世間では満開の桜ばかりが話題だけど(ぼくのブログでもそうだけど)、忘れちゃいませんかと、海棠の声が聞こえてきた。
連日の桜行脚で、2万歩以上が3日間つづき、多少、疲れもあったので、近場のお花見を考えていたところだった。そうだ、今日は、鎌倉の海棠で行こうと、決めた。海棠と言えば、鎌倉、鎌倉と言えば海棠、とりわけ、光則寺、妙本寺、海蔵寺の名木は、かまくら海棠の三羽烏だ。毎年、訪ねるが、3月24日は、いつもの年より10日は早い。5日前の19日に、妙本寺まで行って、咲き始めを確認してきている。
まず、訪ねたのが、江ノ電に乗って、長谷の光則寺。ここのは、樹齢200年、鎌倉市天然記念物に指定されている傑物だ。海棠のつぼみはピンク色が濃くて、開いた花弁に、これらが混在している頃が一番きれいだと思う。ちょうどそんな時期のすばらしい姿だった。
障子のガラス窓に映る姿もりりしい(笑)。
さて、その次は、鎌倉まで戻り、5分も歩くと比企ヶ谷の妙本寺。本堂の前には、小林秀雄と中也ゆかりの海棠の子孫がいる。
鎌倉比企ヶ谷妙法寺境内に、海棠の名木があった。こちらに来て、その花盛りを見て以来、私は毎年のお花見を欠かしたことがなかったが、先年枯死した。枯れたと聞いても、無残な切り株を見に行くまで、何だか信じられなかった。それほど前の年の満開は例年になくみごとなものであった。名木の名に恥じぬ堂々とした複雑な枝ぶりの、網の目のように細かく別れて行く梢の末々まで、極度の注意力をもって、とでも言いたげに、繊細な花をつけられるだけつけていた。(中原中也の思い出/小林秀雄)
その子孫、三代目。いつも、出足が遅い。でも、その横の二本の海棠は勢いがいい。
名木の三代目。もう少し勢いが欲しい。いつも遅い、まだ蕾状態。
でもいい子分ふたりがいるヨ。 親分より先に啖呵をきっていた。大政、小政か、森の石松か。
日蓮上人もついてるし。頑張って、三代目。
さて、しんがりは、扇谷方面へ15分も歩けば、あの海蔵寺。花の寺と知られ、中でも、海棠は一番の売り物。もう十分、みごろですよ。

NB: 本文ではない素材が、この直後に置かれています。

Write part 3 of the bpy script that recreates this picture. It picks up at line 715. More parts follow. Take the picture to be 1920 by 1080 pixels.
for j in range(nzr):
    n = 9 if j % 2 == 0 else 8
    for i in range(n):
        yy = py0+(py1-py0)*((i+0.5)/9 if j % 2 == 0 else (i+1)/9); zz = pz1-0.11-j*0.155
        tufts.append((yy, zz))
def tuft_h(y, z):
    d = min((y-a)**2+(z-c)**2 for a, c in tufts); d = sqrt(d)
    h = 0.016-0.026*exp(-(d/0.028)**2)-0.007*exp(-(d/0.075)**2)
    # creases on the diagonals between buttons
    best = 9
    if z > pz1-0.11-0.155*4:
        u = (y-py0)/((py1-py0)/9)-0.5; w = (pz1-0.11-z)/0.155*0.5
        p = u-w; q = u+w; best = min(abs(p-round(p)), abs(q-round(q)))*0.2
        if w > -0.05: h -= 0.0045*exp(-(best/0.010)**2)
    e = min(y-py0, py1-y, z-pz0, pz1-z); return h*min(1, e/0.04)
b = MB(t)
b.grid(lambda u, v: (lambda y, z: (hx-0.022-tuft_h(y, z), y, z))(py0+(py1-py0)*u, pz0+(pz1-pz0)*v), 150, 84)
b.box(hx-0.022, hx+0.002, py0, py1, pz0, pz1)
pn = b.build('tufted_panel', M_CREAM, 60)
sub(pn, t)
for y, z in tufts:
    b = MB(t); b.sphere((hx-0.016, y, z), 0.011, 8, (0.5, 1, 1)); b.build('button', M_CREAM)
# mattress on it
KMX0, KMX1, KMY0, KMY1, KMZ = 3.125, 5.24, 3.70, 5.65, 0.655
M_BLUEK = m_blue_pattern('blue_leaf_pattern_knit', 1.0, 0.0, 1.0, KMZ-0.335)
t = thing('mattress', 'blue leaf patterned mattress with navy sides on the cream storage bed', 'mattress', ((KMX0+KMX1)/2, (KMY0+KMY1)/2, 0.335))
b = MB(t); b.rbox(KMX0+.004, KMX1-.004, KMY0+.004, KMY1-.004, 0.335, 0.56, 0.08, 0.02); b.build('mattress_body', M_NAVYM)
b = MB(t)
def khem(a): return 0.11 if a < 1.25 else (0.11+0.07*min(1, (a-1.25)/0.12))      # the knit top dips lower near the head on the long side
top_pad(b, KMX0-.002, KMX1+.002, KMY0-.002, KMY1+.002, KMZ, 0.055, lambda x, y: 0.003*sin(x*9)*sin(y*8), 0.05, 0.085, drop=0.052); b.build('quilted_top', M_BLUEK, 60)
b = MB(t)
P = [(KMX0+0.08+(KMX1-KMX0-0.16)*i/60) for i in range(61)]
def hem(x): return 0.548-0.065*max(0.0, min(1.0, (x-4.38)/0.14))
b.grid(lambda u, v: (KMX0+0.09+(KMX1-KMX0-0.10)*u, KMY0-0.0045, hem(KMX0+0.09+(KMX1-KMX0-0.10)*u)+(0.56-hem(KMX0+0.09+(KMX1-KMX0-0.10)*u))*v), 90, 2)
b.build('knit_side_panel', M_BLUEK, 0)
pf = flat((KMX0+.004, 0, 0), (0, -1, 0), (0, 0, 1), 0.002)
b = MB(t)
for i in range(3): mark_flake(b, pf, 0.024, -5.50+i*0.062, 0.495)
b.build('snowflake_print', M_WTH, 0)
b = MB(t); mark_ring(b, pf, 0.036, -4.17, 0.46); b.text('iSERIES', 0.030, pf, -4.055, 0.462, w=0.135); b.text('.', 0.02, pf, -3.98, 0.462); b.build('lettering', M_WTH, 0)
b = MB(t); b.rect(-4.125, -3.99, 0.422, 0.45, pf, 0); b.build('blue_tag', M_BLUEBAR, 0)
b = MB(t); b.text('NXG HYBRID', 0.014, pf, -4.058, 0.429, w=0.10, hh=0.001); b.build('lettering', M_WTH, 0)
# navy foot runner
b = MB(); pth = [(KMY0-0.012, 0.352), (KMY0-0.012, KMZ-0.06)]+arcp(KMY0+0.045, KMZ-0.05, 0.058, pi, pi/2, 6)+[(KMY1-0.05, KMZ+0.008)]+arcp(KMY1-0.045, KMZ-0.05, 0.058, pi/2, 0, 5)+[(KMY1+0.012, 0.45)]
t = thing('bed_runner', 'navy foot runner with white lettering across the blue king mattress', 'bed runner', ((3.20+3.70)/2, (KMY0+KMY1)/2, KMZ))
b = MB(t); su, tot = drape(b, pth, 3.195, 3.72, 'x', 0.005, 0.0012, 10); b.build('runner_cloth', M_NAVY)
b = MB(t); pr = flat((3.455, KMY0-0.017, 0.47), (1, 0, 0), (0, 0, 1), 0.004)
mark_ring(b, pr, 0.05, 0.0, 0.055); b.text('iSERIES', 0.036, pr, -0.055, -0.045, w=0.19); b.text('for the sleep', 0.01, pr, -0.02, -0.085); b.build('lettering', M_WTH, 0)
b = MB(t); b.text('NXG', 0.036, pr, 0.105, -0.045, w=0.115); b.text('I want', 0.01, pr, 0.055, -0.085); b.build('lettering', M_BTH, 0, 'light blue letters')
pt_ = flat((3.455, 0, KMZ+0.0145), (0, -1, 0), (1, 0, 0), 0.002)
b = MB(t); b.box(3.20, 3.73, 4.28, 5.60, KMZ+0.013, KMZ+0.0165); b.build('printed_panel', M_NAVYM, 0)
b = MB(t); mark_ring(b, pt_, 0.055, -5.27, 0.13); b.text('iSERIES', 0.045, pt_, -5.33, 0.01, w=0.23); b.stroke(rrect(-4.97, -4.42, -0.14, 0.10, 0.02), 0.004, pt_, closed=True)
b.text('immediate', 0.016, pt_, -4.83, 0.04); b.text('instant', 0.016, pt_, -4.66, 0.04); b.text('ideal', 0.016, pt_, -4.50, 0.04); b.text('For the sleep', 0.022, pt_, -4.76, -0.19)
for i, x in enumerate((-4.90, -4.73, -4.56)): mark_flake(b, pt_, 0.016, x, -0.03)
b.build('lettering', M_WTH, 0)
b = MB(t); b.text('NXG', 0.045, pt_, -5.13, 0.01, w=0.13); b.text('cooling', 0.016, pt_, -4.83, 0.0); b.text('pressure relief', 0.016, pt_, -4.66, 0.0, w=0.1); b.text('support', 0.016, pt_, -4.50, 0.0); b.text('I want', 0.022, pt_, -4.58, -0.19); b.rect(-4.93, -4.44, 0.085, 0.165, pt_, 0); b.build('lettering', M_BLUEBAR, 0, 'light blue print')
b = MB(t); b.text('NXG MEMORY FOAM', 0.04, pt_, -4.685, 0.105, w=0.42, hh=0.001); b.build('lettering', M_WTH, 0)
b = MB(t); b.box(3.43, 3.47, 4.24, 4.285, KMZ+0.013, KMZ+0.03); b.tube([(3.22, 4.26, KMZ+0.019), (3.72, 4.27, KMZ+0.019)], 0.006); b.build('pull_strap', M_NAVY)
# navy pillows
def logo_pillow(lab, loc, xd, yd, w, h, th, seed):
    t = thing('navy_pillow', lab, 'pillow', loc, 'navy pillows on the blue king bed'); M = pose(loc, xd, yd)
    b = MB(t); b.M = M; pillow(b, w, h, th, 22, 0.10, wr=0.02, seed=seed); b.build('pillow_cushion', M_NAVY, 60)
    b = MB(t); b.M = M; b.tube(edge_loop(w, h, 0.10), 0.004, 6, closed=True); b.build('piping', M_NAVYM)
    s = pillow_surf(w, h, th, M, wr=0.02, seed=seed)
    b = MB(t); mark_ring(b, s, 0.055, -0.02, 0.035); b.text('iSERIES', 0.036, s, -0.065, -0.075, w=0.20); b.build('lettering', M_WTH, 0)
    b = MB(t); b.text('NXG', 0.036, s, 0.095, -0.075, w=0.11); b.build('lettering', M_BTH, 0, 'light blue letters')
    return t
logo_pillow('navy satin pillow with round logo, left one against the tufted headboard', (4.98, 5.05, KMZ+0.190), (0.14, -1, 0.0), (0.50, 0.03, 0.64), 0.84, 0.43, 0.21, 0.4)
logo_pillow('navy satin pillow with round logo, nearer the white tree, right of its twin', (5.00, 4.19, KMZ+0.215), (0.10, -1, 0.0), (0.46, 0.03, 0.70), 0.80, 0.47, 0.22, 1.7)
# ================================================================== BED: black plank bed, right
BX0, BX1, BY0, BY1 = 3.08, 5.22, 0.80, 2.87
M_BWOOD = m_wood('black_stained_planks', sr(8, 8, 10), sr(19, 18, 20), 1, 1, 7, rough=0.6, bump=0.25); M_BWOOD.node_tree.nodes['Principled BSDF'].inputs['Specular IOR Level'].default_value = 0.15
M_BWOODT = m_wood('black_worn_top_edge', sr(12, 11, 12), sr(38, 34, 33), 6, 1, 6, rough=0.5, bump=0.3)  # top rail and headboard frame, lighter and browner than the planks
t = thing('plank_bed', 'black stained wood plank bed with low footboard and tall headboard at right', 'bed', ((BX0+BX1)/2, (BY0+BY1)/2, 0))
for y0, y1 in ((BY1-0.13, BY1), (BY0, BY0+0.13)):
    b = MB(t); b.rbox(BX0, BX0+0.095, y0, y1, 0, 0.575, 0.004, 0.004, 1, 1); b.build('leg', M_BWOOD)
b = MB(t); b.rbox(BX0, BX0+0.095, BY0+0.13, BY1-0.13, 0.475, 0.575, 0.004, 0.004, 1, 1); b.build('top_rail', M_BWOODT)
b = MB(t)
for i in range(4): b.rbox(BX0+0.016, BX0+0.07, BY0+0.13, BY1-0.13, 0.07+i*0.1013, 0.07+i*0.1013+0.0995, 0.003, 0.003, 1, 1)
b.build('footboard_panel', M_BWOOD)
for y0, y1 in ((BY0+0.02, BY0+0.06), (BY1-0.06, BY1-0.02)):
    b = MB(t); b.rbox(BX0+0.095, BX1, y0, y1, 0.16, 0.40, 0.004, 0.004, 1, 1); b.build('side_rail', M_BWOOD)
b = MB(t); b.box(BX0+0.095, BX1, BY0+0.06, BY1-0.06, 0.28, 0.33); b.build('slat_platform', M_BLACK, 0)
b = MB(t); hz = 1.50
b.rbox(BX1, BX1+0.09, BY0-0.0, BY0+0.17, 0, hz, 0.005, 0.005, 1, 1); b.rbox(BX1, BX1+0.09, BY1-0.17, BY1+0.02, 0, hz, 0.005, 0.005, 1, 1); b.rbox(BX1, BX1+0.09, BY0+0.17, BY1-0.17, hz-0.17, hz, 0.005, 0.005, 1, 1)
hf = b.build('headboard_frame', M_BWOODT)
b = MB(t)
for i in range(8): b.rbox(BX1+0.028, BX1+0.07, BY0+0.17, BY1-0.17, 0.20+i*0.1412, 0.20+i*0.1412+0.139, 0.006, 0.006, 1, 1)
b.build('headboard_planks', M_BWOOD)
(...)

ついでながら、この時期、ここのユキヤナギが満開になるとすごいんです。
もっとおどろき。この時期、ここのイワタバコが椿の花をつけるとすごいんです。
やらせです。
海道一の親分は清水の次郎長ですが、かまくら海棠一の親分は、さて、このうち、どれか。まだしばらく、抗争がつづくようで。
そうそう、八幡さまの段蔓の桜も満開でした。
上野公園も32万人の史上最高の花見客だったようですね。ぼくの誕生日が、桜の満開で海棠の見頃なんて、めったにないこと。
それに、稀勢の里が有終の日を飾ったし、特別にお酒のおいしい誕生日だった。